How does the data below read from its first line through the line containing "tag(mb.build('riding_arena', mat_arena), kind='structure')"? Print those lines exactly.

— begin —

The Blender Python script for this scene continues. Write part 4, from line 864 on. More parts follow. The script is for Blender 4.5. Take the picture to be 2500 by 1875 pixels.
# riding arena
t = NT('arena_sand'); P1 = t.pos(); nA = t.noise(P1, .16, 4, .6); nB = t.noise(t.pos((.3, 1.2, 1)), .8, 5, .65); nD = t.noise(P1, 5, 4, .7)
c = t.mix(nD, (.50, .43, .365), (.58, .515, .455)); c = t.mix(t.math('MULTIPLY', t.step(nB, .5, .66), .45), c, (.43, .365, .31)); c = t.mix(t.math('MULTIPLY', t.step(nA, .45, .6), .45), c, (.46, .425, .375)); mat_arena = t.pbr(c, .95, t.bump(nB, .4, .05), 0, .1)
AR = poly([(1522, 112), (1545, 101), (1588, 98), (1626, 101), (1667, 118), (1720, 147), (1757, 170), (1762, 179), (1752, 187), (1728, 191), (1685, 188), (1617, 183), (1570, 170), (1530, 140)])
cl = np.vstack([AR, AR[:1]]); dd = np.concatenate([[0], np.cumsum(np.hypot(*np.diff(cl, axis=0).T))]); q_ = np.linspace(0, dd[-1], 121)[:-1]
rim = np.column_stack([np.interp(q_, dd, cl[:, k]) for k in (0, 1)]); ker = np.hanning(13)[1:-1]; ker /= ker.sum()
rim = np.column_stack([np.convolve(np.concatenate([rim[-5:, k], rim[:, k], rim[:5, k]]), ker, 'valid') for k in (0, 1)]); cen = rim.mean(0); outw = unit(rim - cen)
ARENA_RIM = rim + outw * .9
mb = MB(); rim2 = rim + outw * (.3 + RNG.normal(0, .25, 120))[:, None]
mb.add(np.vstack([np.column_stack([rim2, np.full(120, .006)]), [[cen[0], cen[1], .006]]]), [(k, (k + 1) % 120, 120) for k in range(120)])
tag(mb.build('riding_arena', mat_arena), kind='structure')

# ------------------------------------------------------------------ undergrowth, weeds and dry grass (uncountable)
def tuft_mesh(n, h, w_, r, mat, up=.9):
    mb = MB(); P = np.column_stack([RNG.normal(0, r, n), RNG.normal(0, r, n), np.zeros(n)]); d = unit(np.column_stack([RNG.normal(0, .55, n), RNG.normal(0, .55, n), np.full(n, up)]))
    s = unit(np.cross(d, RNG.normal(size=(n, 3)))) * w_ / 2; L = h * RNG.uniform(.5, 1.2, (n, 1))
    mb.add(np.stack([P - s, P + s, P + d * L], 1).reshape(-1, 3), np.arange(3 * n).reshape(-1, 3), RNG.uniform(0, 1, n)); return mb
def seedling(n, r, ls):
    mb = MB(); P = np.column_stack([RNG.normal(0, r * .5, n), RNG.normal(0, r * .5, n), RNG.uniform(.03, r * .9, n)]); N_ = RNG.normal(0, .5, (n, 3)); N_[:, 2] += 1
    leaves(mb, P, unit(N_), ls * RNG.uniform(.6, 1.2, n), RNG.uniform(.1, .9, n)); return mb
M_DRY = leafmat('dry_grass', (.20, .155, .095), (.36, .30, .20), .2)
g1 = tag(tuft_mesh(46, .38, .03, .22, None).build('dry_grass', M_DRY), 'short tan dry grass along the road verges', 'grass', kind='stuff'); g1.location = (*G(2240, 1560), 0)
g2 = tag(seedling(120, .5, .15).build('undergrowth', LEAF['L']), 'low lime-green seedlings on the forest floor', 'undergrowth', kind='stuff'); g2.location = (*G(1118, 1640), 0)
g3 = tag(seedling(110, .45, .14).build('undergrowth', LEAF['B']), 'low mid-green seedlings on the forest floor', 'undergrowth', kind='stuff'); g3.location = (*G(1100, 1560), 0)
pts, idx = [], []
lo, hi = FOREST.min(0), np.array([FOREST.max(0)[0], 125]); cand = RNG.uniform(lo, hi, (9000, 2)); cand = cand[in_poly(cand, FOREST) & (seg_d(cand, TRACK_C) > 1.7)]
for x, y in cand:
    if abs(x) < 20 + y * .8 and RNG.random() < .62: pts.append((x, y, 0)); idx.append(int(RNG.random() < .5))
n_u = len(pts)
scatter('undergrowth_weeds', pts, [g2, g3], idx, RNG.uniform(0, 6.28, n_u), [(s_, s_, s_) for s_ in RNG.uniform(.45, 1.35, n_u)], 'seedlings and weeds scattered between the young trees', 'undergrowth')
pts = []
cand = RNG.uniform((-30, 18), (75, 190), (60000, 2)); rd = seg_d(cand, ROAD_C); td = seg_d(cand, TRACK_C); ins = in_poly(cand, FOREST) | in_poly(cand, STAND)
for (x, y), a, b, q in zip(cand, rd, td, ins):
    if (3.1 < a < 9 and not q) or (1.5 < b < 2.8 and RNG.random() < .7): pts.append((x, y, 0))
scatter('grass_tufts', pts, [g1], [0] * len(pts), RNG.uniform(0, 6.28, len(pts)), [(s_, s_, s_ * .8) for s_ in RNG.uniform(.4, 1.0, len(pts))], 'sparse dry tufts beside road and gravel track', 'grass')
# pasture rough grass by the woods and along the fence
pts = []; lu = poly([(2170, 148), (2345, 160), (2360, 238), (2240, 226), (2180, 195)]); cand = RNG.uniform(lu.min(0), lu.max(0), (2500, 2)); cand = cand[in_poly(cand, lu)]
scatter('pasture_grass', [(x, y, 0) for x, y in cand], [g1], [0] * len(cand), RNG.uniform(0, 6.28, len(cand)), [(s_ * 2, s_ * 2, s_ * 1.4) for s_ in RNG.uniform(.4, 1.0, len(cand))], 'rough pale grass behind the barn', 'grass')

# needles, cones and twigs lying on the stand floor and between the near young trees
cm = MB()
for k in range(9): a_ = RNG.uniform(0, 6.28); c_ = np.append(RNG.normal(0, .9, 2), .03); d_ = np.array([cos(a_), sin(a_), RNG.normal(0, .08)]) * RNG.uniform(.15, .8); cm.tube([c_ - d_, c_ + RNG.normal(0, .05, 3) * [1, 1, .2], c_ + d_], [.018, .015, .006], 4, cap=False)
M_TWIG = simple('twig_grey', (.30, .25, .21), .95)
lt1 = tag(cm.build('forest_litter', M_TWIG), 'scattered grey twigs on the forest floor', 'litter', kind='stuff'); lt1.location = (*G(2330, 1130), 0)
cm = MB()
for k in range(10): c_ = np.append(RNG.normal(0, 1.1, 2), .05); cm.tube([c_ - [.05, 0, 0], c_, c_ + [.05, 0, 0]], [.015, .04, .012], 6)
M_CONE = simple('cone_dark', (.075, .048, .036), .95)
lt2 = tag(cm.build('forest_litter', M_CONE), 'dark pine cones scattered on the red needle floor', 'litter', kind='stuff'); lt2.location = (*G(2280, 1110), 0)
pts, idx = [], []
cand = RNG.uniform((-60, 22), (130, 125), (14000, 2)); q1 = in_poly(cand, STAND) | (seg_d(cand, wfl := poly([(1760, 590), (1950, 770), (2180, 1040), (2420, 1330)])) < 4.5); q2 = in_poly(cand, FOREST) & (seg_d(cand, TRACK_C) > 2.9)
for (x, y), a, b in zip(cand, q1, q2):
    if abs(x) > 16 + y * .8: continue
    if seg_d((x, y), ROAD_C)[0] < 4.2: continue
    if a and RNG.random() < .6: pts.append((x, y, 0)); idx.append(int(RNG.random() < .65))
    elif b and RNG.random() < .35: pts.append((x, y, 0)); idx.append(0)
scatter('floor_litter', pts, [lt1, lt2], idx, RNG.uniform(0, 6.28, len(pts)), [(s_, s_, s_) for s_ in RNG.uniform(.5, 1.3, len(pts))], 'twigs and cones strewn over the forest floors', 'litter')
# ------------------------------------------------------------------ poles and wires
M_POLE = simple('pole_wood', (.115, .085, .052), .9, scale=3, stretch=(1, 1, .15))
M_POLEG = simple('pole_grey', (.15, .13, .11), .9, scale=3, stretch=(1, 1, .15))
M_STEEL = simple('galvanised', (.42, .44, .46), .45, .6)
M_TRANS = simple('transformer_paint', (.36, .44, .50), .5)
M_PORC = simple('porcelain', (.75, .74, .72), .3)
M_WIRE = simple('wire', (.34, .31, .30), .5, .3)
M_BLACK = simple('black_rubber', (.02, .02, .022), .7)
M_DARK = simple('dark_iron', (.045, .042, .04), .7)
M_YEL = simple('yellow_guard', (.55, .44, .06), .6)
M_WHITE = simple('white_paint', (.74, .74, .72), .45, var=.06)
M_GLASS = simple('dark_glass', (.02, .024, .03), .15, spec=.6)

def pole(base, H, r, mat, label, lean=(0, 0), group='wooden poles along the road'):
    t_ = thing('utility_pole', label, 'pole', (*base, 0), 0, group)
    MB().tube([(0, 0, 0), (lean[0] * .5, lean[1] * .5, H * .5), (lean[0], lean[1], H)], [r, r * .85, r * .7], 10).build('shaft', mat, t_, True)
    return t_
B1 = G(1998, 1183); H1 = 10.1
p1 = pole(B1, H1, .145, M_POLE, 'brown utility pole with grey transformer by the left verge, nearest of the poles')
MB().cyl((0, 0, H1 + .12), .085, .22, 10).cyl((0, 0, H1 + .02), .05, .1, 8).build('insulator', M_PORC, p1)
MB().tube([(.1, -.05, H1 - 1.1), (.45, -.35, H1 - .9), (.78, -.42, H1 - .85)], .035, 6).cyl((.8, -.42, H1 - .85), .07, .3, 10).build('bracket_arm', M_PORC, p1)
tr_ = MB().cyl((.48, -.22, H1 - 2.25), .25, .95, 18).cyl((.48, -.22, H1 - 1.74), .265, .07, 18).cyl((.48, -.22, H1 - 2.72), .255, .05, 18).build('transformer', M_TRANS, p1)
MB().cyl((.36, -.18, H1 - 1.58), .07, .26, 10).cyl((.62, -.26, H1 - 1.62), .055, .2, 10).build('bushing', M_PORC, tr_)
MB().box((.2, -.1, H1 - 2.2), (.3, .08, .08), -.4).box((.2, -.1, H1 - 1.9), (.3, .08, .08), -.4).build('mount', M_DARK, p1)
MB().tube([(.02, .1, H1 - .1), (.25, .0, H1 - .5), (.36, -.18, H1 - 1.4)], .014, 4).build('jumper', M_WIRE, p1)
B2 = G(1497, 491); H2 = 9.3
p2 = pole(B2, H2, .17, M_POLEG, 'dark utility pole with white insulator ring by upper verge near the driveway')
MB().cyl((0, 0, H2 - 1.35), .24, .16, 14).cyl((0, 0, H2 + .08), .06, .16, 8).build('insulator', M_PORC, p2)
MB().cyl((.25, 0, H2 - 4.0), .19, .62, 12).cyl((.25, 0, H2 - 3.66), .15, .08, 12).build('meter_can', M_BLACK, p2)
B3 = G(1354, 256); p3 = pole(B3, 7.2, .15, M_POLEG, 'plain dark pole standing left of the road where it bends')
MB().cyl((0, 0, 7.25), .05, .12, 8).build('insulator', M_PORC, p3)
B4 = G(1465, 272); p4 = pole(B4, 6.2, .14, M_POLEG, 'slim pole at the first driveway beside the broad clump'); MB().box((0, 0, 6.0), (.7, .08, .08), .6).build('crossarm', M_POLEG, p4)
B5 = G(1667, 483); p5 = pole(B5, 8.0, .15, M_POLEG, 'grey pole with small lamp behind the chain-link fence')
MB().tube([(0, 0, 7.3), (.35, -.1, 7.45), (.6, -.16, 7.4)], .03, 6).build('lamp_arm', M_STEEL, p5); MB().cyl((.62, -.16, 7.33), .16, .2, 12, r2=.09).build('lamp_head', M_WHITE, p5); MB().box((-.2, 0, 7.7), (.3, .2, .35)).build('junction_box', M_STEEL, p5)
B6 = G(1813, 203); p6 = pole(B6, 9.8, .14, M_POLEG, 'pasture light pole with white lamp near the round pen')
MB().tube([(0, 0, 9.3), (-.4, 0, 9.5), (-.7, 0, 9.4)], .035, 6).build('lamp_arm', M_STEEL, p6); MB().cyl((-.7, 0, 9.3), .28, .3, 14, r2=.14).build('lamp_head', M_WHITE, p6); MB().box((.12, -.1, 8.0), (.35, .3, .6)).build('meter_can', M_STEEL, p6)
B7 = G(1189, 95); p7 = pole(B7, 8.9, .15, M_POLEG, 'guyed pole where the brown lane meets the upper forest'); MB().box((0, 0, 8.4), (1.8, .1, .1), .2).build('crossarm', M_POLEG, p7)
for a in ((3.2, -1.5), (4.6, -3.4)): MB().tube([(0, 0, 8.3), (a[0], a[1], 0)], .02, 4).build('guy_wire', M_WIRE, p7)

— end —

THE COMPLETED TASK:
The Blender Python script for this scene continues. Write part 4, from line 864 on. More parts follow. The script is for Blender 4.5. Take the picture to be 2500 by 1875 pixels.
# riding arena
t = NT('arena_sand'); P1 = t.pos(); nA = t.noise(P1, .16, 4, .6); nB = t.noise(t.pos((.3, 1.2, 1)), .8, 5, .65); nD = t.noise(P1, 5, 4, .7)
c = t.mix(nD, (.50, .43, .365), (.58, .515, .455)); c = t.mix(t.math('MULTIPLY', t.step(nB, .5, .66), .45), c, (.43, .365, .31)); c = t.mix(t.math('MULTIPLY', t.step(nA, .45, .6), .45), c, (.46, .425, .375)); mat_arena = t.pbr(c, .95, t.bump(nB, .4, .05), 0, .1)
AR = poly([(1522, 112), (1545, 101), (1588, 98), (1626, 101), (1667, 118), (1720, 147), (1757, 170), (1762, 179), (1752, 187), (1728, 191), (1685, 188), (1617, 183), (1570, 170), (1530, 140)])
cl = np.vstack([AR, AR[:1]]); dd = np.concatenate([[0], np.cumsum(np.hypot(*np.diff(cl, axis=0).T))]); q_ = np.linspace(0, dd[-1], 121)[:-1]
rim = np.column_stack([np.interp(q_, dd, cl[:, k]) for k in (0, 1)]); ker = np.hanning(13)[1:-1]; ker /= ker.sum()
rim = np.column_stack([np.convolve(np.concatenate([rim[-5:, k], rim[:, k], rim[:5, k]]), ker, 'valid') for k in (0, 1)]); cen = rim.mean(0); outw = unit(rim - cen)
ARENA_RIM = rim + outw * .9
mb = MB(); rim2 = rim + outw * (.3 + RNG.normal(0, .25, 120))[:, None]
mb.add(np.vstack([np.column_stack([rim2, np.full(120, .006)]), [[cen[0], cen[1], .006]]]), [(k, (k + 1) % 120, 120) for k in range(120)])
tag(mb.build('riding_arena', mat_arena), kind='structure')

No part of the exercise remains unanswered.